As projecções
são mudas, mas têm a locução ao vivo e as exclamações daqueles
que assistem e se vêem na tela branca, iluminada pelas imagens
brilhantes que saem do projector.
As sessões
agradam, mas não satisfazem plenamente as ambições dos
improvisados realizadores. E digo realizadores, porque o meu pai,
embora nunca tenha comprado uma câmara de filmar, também fez
experiências.
A primeira e
única curta metragem em que eu apareço várias vezes, ao lado da
minha mãe, foi filmada durante um passeio a Lisboa. Como o ordenado
de um professor primário não dava para muito, o meu pai começou,
com a ajuda da minha mãe, a trabalhar em fotografia. Os clientes
começaram a aumentar significativamente. Algumas casas comerciais,
especialmente duas livrarias da Rua 19, a Casa Ernesto e a Livraria
e Papelaria Sousa, decidem começar a aceitar o serviço de
revelação e fotografia. Fazem um acordo com os meus pais. Os rolos
recebidos devem ser levados ao laboratório antes do meio da tarde,
para, no dia seguinte, poderem ser levantados pelos clientes.
Na mesma altura,
em Lisboa, uma nova firma de artigos fotográficos está a iniciar o
seu ciclo de vida. O meu pai recebe a visita em Espinho de um
elemento da firma Beltrão Coelho, torna-se cliente e aceita o
convite de visitar as instalações, situadas num armazém meio
escondido da Rua do Carmo. São para isso aproveitadas as férias da
Páscoa. Vamos uma semana para Lisboa. Na nova firma, de que o meu
pai foi cliente fiel durante vários anos, emprestam-lhe um modelo
recente de câmara de filmar.
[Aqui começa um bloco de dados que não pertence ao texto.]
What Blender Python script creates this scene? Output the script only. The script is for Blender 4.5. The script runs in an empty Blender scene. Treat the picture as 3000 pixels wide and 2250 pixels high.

O meu pai adquire um filme a preto e
branco e inicia as filmagens, tendo como protagonistas a mulher e o
filho e como cenário diversos locais de Lisboa, alguns então
bastante modernos e com belos edifícios de vários andares.
Este pequeno filme
de três minutos de duração, que durante muitos anos fez parte do
espólio do arquitecto, é hoje uma das relíquias que guardo
religiosamente, apesar de já não o ver há uns bons vinte ou
trinta anos.
As ambições dos
dois amadores de cinema não param. O gravador Philmagna trabalha
bem. Porque não utilizá-lo para sonorização de filmes? As
várias curtas metragens coladas e colocadas numa bobina de maior
diâmetro podem permitir projecções de longa duração. E, além
disso, há filmes de animação engraçados e divertidos para
alugar, apesar de mudos. Com este material, porque não fazer as
sessões de cinema à noite, no café do Senhor Benjamim, na Avenida 8?